A Hybrid Wavelet-Fourier Method for Next-Generation Conditional Diffusion Models

TL;DR

We address limitations of pixel-space diffusion by introducing Wavelet-Fourier-Diffusion, a hybrid framework that operates in a frequency domain using wavelet sub-bands and a partial Fourier transform to jointly capture local detail and global structure. The method employs a forward diffusion with frequency-space corruption and a two-branch U-Net for the reverse process, enabling conditional generation via cross-attention. Experimental results on CIFAR-10, CelebA-HQ, and a conditional ImageNet subset show competitive FID and IS, with improved control over global coherence and texture. This work opens new avenues for multi-scale, frequency-aware diffusion with potential extensions to larger scales and additional transform domains.

Abstract

We present a novel generative modeling framework,Wavelet-Fourier-Diffusion, which adapts the diffusion paradigm to hybrid frequency representations in order to synthesize high-quality, high-fidelity images with improved spatial localization. In contrast to conventional diffusion models that rely exclusively on additive noise in pixel space, our approach leverages a multi-transform that combines wavelet sub-band decomposition with partial Fourier steps. This strategy progressively degrades and then reconstructs images in a hybrid spectral domain during the forward and reverse diffusion processes. By supplementing traditional Fourier-based analysis with the spatial localization capabilities of wavelets, our model can capture both global structures and fine-grained features more effectively. We further extend the approach to conditional image generation by integrating embeddings or conditional features via cross-attention. Experimental evaluations on CIFAR-10, CelebA-HQ, and a conditional ImageNet subset illustrate that our method achieves competitive or superior performance relative to baseline diffusion models and state-of-the-art GANs, as measured by Fréchet Inception Distance (FID) and Inception Score (IS).
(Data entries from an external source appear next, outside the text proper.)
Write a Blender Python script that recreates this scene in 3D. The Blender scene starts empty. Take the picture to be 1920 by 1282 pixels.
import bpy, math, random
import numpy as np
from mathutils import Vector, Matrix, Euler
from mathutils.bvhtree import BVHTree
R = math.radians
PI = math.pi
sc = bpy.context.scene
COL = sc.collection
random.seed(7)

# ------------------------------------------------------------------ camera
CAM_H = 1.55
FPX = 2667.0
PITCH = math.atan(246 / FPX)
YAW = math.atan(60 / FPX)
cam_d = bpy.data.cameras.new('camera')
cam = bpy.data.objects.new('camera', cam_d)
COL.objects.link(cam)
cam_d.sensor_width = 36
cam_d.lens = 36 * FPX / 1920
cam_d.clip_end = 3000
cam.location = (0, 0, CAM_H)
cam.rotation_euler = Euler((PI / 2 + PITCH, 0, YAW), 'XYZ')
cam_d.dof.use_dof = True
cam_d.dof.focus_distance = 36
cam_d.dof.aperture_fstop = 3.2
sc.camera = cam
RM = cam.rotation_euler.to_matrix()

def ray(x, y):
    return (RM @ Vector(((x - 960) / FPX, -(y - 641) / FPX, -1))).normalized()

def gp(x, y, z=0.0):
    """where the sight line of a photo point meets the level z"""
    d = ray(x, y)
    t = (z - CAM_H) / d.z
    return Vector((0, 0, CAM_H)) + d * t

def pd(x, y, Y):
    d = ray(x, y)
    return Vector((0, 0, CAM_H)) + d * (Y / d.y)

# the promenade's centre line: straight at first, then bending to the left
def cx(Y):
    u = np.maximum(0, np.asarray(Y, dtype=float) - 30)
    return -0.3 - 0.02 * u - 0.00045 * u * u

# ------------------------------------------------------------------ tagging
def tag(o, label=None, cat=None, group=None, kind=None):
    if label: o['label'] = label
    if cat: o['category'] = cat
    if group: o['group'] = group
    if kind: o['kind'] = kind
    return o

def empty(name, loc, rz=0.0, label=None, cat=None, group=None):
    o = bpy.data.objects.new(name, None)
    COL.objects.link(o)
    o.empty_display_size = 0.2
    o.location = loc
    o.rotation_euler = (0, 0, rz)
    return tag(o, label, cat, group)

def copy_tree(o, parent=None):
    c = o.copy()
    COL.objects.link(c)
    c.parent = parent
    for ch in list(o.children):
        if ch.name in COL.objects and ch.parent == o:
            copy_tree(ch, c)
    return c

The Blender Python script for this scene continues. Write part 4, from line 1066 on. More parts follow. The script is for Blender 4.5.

We also show how the hybrid frequency-based representation improves control over global coherence and fine texture synthesis, paving the way for new directions in multi-scale generative modeling.

Figures (1)

• Figure 1: A schematic illustration of the proposed Wavelet-Fourier-Diffusion architecture, showing separate forward (left-to-right) and reverse (right-to-left) processes. In the $\textbf{forward pass}$, an input image $x_0$ undergoes a wavelet transform, producing a low-frequency sub-band $x_0^{\textrm{LF}}$ and multiple high-frequency sub-bands $\{x_0^{\textrm{HF},k}\}$. The low-frequency sub-band is then partially converted to the Fourier domain, yielding $X_0$. A corruption operator $\mathcal{M}t$ progressively degrades both $X_0$ and the wavelet high-frequency coefficients across T steps, ultimately producing $(X_T,\{x_T^{\textrm{HF},k}\})$, a heavily distorted representation. In the $\textbf{reverse pass}$, a conditional U-Net $\Phi{\theta}(\cdot,t,c)$ receives the corrupted frequency components at each diffusion step and predicts the restored wavelet-Fourier representation $(\widehat{X}_0,\{\widehat{x}_0^{\textrm{HF},k}\})$. An inverse Fourier transform reconstructs the low-frequency band $\widehat{x}_0^{\textrm{LF}}$, which is then merged with the recovered high-frequency sub-bands through an inverse wavelet transform to yield the final synthesized image $\hat{x}_0$. By blending localized sub-band decomposition with partial global frequency analysis, this approach enhances control over both coarse structures and high-frequency details, while enabling flexible conditional generation through cross attention in the U Net.